# Exercise
Locate the string "picks" in the listing below. Copy every line where it is found.

======== Material provided

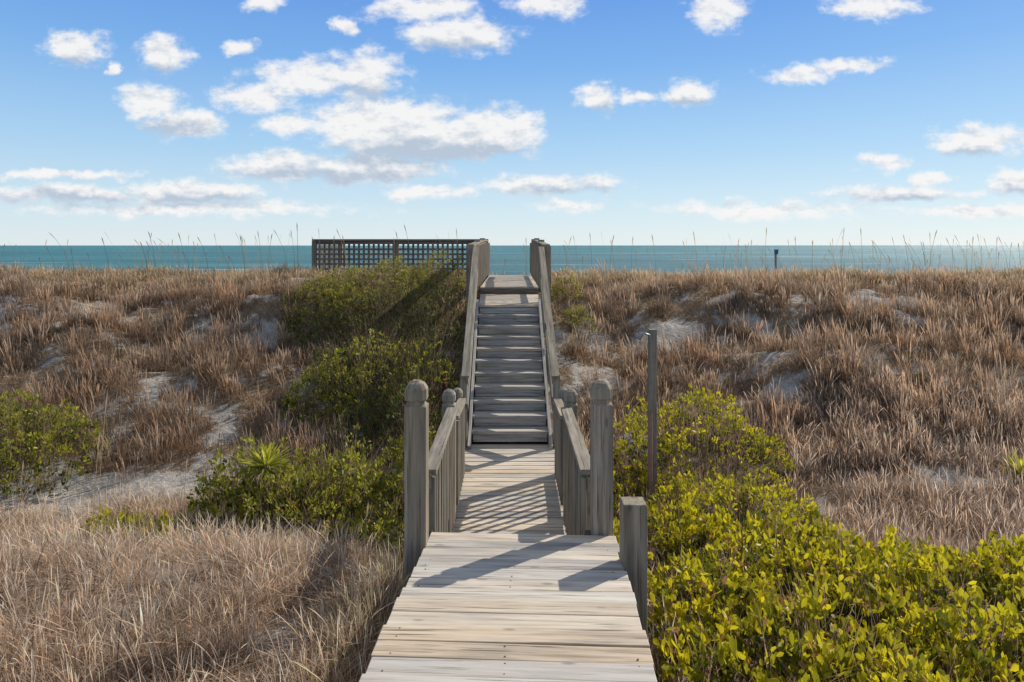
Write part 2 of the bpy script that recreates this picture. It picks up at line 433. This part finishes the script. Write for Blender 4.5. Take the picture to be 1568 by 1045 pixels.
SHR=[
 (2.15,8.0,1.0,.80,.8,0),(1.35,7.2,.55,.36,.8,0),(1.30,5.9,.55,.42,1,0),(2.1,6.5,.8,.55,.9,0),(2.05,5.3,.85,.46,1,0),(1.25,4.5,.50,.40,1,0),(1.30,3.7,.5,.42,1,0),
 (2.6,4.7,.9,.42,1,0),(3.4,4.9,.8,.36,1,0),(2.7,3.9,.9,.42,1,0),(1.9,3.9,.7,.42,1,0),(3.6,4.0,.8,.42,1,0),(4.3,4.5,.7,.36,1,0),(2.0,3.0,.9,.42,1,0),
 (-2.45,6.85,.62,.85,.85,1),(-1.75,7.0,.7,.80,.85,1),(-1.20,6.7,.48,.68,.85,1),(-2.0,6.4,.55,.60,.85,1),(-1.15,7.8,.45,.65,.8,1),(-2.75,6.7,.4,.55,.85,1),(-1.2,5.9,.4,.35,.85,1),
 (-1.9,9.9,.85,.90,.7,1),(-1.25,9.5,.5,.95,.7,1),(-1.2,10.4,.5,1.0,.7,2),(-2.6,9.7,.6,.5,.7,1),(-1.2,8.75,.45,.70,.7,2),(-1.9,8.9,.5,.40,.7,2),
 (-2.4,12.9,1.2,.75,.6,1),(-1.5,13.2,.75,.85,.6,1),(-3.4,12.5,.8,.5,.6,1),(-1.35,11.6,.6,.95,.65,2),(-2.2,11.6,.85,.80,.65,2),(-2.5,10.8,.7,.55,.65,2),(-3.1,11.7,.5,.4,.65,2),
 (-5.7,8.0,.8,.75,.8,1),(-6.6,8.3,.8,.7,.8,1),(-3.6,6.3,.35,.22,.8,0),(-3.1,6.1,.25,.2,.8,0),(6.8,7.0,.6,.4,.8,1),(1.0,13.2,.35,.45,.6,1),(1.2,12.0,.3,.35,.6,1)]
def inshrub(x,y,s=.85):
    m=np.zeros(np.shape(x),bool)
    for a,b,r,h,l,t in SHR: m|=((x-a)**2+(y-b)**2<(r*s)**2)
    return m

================
======== Material provided

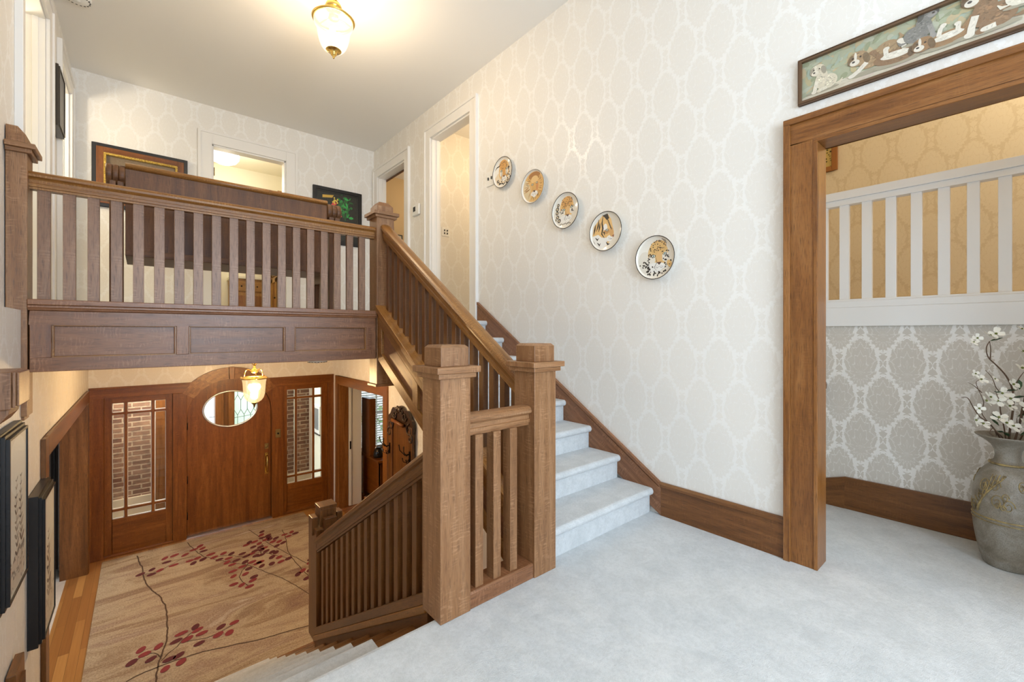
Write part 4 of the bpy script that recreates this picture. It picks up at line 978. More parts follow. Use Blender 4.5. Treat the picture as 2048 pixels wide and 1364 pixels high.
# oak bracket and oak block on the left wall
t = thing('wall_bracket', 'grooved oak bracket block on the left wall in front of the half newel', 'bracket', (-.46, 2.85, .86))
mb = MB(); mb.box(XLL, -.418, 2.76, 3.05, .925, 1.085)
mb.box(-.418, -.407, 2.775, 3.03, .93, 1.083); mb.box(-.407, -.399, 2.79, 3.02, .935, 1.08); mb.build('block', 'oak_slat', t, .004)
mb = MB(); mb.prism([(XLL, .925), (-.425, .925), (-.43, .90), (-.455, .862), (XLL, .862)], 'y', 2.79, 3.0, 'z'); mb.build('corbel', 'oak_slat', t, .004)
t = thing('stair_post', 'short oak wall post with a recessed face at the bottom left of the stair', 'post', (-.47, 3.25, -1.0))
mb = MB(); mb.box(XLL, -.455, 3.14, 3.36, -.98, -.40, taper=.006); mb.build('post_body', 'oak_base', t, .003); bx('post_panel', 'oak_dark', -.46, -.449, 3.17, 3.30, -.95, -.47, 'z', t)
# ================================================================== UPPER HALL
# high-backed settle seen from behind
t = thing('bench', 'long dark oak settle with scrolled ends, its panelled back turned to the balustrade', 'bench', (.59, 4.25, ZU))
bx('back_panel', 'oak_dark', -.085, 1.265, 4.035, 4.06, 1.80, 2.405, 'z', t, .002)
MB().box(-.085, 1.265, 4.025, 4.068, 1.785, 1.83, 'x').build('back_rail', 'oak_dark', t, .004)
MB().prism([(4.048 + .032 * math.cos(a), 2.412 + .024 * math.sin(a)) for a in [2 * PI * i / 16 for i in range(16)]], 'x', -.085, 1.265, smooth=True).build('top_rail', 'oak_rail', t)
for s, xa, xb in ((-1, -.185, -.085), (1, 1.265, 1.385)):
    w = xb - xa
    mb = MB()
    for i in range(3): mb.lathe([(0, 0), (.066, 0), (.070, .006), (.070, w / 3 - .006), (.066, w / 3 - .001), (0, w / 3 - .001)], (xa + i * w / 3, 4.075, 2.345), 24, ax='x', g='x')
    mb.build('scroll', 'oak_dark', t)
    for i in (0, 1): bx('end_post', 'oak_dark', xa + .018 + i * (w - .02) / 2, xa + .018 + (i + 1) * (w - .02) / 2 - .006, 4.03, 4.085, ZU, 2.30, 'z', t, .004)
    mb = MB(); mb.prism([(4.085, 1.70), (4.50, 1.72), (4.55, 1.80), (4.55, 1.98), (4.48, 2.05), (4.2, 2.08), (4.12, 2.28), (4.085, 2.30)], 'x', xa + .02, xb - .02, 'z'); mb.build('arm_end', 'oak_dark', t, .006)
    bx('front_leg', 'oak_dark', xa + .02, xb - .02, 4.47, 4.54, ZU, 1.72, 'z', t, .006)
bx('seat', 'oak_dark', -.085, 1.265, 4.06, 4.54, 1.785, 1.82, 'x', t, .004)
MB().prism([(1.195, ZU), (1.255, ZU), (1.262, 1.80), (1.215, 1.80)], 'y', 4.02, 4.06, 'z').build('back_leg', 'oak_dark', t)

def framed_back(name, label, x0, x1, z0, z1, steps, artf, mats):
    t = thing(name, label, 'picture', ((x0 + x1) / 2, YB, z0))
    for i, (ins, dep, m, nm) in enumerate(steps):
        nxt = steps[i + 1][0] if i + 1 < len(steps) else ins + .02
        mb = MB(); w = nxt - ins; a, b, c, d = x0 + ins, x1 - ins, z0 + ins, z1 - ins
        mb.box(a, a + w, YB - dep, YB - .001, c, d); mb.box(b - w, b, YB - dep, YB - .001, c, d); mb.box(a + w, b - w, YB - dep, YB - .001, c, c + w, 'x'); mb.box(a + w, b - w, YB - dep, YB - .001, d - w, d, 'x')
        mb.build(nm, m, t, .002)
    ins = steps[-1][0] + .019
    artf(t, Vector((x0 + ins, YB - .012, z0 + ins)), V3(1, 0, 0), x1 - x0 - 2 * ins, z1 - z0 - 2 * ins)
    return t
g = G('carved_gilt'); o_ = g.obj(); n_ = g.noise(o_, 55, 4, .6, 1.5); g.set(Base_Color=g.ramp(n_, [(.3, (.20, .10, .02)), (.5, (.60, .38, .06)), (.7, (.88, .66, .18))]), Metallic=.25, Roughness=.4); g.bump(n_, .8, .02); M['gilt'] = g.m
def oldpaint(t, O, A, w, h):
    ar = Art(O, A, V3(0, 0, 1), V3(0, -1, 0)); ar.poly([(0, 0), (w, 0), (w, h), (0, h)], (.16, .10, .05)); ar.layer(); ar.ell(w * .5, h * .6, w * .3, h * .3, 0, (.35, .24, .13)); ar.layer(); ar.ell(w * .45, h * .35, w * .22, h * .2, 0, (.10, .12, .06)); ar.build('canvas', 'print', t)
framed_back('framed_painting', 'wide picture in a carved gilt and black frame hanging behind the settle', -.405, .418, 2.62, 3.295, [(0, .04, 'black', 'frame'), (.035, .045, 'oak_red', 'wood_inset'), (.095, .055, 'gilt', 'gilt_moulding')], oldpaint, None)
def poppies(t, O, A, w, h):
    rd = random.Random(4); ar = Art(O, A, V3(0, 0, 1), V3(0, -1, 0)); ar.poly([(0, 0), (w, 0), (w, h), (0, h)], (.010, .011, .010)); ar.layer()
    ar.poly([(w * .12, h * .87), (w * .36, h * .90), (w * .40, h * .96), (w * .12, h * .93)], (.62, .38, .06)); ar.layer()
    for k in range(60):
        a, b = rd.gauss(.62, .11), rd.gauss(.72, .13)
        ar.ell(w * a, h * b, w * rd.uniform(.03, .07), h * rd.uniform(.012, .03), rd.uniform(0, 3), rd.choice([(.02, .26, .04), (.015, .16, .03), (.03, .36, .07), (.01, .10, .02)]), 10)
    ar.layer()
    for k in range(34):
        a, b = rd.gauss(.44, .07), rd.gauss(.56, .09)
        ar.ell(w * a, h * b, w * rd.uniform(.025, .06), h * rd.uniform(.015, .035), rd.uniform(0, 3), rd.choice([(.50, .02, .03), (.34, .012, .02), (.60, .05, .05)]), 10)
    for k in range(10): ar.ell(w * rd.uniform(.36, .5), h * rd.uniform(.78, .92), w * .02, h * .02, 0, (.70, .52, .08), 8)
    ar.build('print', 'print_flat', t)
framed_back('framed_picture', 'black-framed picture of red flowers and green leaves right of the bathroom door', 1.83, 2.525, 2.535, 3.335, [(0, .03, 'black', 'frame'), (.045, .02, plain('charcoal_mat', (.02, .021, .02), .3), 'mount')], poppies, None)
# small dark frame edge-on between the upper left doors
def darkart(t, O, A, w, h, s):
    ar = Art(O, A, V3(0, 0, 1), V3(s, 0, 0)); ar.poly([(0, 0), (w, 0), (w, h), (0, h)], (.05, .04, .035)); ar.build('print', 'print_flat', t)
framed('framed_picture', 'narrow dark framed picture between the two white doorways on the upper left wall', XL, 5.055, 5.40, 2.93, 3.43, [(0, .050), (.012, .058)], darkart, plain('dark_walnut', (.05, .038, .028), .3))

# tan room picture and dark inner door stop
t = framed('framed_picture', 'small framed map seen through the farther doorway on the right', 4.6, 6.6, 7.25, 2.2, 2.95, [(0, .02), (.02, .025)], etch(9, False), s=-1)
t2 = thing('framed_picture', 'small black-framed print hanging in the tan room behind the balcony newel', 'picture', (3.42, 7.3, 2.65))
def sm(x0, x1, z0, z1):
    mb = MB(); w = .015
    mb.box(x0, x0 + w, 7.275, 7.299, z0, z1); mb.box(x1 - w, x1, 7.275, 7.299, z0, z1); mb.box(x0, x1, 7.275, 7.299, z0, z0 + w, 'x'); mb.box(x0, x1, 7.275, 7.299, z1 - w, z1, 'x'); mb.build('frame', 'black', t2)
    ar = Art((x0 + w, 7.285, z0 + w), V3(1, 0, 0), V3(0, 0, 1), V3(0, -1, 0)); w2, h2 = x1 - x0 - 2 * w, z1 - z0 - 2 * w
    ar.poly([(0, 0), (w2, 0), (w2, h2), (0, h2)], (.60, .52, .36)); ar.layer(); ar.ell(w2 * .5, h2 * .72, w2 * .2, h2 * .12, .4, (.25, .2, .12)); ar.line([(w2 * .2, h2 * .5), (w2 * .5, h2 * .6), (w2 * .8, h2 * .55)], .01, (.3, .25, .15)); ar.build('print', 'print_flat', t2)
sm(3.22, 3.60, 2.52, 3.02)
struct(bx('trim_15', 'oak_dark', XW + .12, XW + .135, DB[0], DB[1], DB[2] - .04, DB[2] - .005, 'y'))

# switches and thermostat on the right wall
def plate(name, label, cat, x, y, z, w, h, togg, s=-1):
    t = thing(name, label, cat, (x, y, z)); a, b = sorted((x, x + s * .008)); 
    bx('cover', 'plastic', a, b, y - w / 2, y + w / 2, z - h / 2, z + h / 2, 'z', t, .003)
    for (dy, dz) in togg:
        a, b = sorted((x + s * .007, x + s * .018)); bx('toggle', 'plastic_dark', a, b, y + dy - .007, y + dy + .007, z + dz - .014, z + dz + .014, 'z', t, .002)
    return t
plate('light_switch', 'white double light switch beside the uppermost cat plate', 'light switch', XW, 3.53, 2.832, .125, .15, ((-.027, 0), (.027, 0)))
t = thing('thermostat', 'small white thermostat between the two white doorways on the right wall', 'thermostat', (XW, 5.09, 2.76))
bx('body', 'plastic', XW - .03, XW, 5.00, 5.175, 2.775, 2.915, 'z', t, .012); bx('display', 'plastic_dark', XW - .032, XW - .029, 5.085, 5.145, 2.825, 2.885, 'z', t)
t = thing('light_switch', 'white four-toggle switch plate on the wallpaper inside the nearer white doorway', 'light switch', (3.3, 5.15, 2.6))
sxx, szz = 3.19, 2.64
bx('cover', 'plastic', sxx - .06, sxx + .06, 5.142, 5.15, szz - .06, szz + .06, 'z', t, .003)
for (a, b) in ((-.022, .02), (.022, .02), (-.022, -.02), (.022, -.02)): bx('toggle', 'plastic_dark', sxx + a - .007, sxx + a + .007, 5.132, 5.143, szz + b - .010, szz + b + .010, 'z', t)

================

# Complete output
Write part 2 of the bpy script that recreates this picture. It picks up at line 433. This part finishes the script. Write for Blender 4.5. Take the picture to be 1568 by 1045 pixels.
Write part 4 of the bpy script that recreates this picture. It picks up at line 978. More parts follow. Use Blender 4.5. Treat the picture as 2048 pixels wide and 1364 pixels high.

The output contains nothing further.